PS - I posted some minimal code on github
It will compile without a definition.
The definition is needed at link time, if the static member variable is odr-used. (It wouldn't be odr-used if the compiler managed to substitute its actual value every time it was referenced. On the other hand, taking its address is sure to make it odr-used)
This is the complete rule (section 9.4.2 [class.static.data]):
If a non-volatile const static data member is of integral or enumeration type, its declaration in the class definition can specify a brace-or-equal-initializer in which every initializer-clause that is an assignment-expression is a constant expression. A static data member of literal type can be declared in the class definition with the constexpr specifier; if so, its declaration shall specify a brace-or-equal-initializer in which every initializer-clause that is an assignment-expression is a constant expression. [ Note: In both these cases, the member may appear in constant expressions. — end note ] The member shall still be defined in a namespace scope if it is odr-used in the program and the namespace scope definition shall not contain an initializer.
and from section 3.2 [basic.def.odr]:
A variable whose name appears as a potentially-evaluated expression is odr-used unless it is an
object that satisfies the requirements for appearing in a constant expression and the lvalue-to-rvalue conversion is immediately applied.
The requirements for appearing in a constant expression ARE satisfied, so everything depends on whether it is used as an lvalue or rvalue.
std::max takes an lvalue reference, so there is not an immediate lvalue-to-rvalue conversion.
The only interaction with templates is that there could be multiple equivalent definitions and the linker will pick any one. In your case, there is no template, so multiple definitions would produce a "symbol multiply defined" type of error.

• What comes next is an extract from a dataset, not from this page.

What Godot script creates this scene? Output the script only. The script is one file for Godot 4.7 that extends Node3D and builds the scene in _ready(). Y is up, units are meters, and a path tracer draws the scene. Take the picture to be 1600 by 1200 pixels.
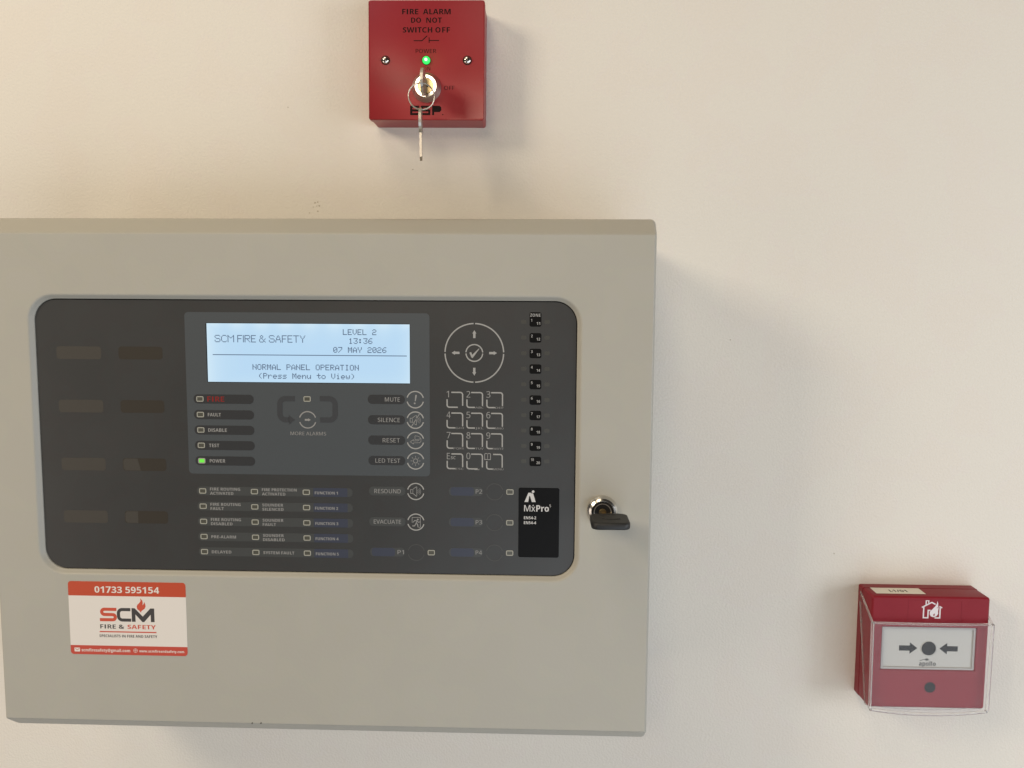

When you forget to provide a definition, both cases (member of template class and member of ordinary class) will give the same error: "undefined symbol".
Let's take your first example:
std::cout << A::X << std::endl;
Because A::X is of type const int, this calls cout.operator<<(int value). Notice that in this call int value is taken by value. I believe the compiler performs constant folding and just replaces the A::X with the value. However, it is not required to do this in C++03. However, in C++11 the rules have changed and this has become required by this quote: unless it is an object that satisfies the requirements for appearing in a constant expression and the lvalue-to-rvalue conversion is immediately applied. (As mentioned by Ben Voigt).
Now let's look at the definition for std::max(1, A::X):
template< class T >
const T& max( const T& a, const T& b );
The std::max function takes it's arguments by reference, in other words, the address of A::X has to be known in order to complete the call. The address of A::x must be known which requires a definition.